Tymczasem intencją przynajmniej części operatorów telekomunikacyjnych, jak wynika ze stanowiska PIIT jest, aby operator OSE został wyłoniony w ramach ustawy o zamówieniach publicznych. Intencją Ministerstwa Cyfryzacji jest, aby rolą operatora OSE odegrała Naukowa i Akademicka Sieć Komputerowe – jednostka bezpośrednio zależna od resortu. Exatel – operator telekomunikacyjny, ale raczej w obszarze jurysdykcji resortu energii, a niebawem MON – wysuwa własną kandydaturę na to uprzywilejowane stanowisko. Ciekawe, jakie stanowisko zajmie wobec tych dążeń MC?

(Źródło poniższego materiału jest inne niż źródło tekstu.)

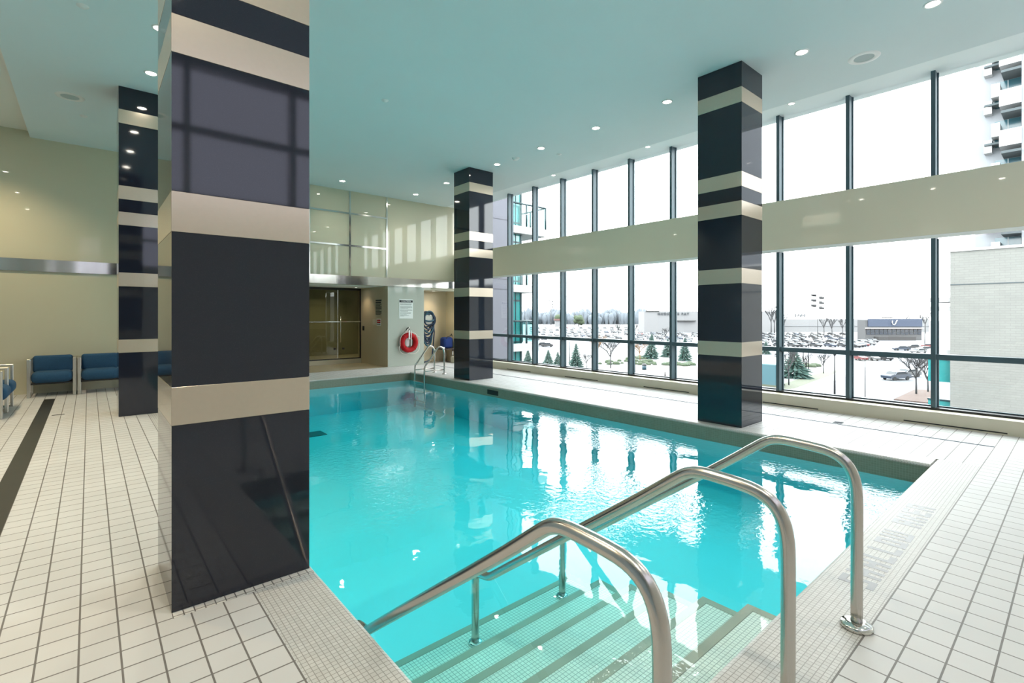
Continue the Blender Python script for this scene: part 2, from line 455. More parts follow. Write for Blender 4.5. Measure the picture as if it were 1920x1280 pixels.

Bardzo ciekawe jest stanowisko, jaki w konsultacjach przedstawiło Centrum Usług Wspólnych gminy Wrocław. Otóż operuje ono własną siecią metropolitalną, która dostarcza internet dla 60 proc. placówek edukacyjnych na terenie gminy. Ewidentnie obawia się ono, że ustawa o OSE pozbawi je tych przychodów.
Warto pamiętać, że resort cyfryzacji opublikował na razie tylko założenia do ustawy o OSE. Właściwy projekt może uwzględnić powyższe uwagi operatorów. Potem zaś odbędzie się jeszcze jedna tura konsultacji, już właściwego projektu.